What about the 1 mile thick ice that sits on top of the huge land mass that is Antartica? Not to mention the snow/ice on all the worlds mountain ranges?
Well historically the NW Passage was always speculative, or rather a myth. Many explorers' attempts to find it failed, because it didn't actually exist. Recently, in some years, the NW Passage is just about passable by ships in summer (ice breakers), so it is turning from myth into reality. Obviously, that development is a benefit, rather than a problem in itself. Incidentally a number of surface ships have actually reached the North Pole in Summer now, which was previously thought to be possible only with submarines.

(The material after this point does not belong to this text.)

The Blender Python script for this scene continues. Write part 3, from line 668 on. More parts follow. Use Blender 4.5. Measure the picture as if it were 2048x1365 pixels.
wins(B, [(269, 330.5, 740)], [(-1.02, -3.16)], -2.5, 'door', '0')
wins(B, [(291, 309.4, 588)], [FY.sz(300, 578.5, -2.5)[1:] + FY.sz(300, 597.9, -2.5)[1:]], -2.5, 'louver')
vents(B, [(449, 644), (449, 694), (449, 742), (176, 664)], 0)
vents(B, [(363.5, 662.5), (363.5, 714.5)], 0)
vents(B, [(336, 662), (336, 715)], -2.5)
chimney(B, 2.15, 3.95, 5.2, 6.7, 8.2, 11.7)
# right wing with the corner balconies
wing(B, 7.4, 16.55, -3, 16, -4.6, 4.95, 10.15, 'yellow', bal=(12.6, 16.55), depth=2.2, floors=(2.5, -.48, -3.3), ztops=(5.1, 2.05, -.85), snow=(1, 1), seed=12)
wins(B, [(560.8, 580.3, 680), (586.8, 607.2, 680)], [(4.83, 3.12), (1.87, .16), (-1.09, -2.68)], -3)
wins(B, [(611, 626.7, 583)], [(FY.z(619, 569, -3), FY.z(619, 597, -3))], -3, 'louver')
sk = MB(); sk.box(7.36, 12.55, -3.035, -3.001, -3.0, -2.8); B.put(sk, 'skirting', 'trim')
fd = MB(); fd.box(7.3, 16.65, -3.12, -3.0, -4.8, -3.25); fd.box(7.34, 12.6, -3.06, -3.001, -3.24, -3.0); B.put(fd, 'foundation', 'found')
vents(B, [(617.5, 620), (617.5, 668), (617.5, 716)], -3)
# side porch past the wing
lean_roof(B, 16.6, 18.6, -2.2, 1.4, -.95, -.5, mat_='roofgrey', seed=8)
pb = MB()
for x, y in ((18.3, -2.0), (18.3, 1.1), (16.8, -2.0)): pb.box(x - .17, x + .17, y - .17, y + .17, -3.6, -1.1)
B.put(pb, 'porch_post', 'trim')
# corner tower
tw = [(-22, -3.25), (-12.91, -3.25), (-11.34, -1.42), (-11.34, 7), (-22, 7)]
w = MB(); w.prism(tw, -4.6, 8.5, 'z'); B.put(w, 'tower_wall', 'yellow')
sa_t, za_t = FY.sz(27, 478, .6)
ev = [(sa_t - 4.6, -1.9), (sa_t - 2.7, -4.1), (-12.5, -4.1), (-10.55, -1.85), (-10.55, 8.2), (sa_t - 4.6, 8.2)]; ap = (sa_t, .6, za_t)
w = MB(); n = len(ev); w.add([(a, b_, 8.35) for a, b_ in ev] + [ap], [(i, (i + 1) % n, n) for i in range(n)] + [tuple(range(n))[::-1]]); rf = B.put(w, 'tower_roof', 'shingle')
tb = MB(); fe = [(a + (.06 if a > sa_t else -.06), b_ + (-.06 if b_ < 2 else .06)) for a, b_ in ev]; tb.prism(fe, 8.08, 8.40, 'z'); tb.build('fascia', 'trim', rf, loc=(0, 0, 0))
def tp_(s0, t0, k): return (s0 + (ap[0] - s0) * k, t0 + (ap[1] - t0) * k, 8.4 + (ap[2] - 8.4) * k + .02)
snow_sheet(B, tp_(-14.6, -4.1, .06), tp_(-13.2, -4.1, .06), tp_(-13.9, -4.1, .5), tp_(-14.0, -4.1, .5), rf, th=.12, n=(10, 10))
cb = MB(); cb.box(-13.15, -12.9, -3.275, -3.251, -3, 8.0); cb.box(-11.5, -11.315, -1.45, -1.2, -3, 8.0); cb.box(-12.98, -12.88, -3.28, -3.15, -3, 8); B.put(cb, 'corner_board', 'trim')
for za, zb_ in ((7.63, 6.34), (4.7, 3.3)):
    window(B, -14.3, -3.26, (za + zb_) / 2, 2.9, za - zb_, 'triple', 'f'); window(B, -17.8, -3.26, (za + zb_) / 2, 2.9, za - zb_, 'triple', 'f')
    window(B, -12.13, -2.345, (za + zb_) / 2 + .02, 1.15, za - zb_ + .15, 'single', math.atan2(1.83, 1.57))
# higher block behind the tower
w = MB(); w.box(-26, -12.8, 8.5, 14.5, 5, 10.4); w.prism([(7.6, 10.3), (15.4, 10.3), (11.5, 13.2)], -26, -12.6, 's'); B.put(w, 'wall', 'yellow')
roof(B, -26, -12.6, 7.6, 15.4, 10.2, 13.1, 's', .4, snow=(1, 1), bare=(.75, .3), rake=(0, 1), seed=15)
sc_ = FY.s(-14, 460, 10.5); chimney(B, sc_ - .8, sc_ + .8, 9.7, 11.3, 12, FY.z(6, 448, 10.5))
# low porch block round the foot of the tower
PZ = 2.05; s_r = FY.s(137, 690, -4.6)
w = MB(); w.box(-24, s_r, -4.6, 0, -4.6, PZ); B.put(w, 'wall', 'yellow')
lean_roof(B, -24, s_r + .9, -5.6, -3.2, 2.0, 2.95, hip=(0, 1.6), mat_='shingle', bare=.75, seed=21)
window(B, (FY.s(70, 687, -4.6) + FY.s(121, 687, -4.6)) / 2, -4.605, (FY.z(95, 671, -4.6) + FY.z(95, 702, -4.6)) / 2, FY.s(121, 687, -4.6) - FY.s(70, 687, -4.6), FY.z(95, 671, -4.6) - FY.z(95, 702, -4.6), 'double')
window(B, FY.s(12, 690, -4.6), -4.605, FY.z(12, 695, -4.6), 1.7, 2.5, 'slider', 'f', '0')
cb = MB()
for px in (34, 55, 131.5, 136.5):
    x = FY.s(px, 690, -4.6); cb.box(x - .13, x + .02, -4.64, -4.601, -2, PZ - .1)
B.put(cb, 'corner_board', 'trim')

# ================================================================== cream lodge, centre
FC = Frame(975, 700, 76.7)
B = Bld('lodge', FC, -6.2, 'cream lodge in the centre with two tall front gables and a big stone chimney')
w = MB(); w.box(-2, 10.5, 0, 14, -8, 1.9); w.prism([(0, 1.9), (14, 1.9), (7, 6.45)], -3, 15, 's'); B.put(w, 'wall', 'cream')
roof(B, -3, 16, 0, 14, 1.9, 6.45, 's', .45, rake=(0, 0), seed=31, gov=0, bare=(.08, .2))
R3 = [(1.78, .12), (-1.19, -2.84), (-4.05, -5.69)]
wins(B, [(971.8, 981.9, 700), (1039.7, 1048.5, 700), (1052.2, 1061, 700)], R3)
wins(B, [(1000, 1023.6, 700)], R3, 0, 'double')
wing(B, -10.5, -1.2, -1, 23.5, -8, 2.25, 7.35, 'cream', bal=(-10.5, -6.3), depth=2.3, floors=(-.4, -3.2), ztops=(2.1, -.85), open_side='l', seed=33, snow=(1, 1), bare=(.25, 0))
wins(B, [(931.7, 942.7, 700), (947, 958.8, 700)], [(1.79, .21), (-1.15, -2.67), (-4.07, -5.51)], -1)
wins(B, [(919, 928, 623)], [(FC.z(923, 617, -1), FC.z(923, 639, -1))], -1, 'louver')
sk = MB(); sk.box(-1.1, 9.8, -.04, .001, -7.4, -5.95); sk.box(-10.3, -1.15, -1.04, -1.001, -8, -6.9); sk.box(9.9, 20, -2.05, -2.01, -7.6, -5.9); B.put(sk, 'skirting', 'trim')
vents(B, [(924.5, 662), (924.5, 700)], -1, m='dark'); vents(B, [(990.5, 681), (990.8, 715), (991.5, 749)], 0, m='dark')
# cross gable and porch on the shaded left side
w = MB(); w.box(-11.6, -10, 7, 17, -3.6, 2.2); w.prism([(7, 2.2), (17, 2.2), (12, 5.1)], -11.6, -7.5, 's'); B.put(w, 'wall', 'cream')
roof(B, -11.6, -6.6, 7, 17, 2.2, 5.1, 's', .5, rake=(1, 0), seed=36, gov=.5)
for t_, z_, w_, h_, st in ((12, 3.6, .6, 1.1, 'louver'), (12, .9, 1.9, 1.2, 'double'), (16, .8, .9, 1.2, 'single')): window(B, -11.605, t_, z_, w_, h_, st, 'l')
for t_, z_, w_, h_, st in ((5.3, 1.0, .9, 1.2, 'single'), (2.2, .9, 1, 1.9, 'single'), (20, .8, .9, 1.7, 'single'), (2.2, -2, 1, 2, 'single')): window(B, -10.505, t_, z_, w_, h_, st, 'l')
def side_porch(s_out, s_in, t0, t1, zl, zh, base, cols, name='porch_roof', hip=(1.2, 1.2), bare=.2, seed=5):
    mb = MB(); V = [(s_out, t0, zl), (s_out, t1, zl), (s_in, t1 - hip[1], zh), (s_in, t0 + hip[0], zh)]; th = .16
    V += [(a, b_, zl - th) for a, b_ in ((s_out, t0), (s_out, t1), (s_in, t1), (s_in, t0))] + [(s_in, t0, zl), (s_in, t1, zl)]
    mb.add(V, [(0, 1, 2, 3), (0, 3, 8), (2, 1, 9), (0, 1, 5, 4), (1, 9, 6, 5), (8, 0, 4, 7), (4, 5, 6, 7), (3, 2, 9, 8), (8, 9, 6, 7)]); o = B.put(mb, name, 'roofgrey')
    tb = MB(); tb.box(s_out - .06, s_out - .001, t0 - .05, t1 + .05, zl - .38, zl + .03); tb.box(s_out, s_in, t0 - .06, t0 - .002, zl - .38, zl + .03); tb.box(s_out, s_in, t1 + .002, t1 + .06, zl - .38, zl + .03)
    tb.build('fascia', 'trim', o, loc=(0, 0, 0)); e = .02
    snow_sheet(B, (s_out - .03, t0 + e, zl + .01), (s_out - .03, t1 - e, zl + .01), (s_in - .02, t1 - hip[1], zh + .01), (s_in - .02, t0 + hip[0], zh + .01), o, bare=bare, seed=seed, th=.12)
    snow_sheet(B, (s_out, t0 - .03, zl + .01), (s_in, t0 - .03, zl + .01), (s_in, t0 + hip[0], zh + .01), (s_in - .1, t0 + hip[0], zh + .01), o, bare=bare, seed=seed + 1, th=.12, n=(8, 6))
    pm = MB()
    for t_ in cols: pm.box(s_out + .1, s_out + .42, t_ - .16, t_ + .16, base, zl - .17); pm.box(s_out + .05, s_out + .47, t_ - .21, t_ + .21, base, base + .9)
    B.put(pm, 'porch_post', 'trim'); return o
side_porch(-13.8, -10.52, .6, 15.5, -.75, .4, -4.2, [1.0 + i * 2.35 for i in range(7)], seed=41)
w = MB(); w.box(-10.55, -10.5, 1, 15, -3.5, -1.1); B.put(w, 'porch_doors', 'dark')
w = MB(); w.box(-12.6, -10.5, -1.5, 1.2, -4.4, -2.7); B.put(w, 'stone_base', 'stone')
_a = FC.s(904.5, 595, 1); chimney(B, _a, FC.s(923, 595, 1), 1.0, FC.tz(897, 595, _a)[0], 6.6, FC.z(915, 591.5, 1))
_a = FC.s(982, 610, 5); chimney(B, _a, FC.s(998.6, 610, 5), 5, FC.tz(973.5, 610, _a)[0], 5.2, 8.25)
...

There are a number of recorded instances where ships sailed 'over the top' via the North West Passage.......and not recently either....... .....and if it didn't exist, why call something that didn't exist, the North west Passage? A bit like saying I have got a Rolls Royce in my garage, but I can't find it. But........http://www.athropolis.com/map9.htm AL
Has anyone actually measured the level of CO2 in the atmosphere? Only I've never seen any reference to actual figures, or indeed any proof that it gets bigger or smaller. I read somewhere someone's theory that CO2 makes up 0.05% of the atmosphere, and of that only a small fraction can be attributed to man. Can anyone confirm or disprove this? Anyway, the way I see it is this: Man makes CO2. CO2 is plant food, the plants flourish, providing more oxygen, which keeps the balance of CO2 in the atmosphere about the same as it ever was. Hence CO2 is not a problem. The oceans are by far the biggest producers of CO2, dwarfing what man is producing many times over, so what's the problem? The earth is a lickle ball of dust spinning around a huge great fuck-off ball of fire. I may suggest to you good people that this great big fuck-off ball of fire has a far greater effect on our climate than anything us ant-like creatures can muster, so much as to make anything we do completely insignificant. And how on earth can we mere humans damage this planet? Everything we have, everything we make, everything we burn, even fire itself, comes from this ball of dust. How can we kill it with it's own ingredients?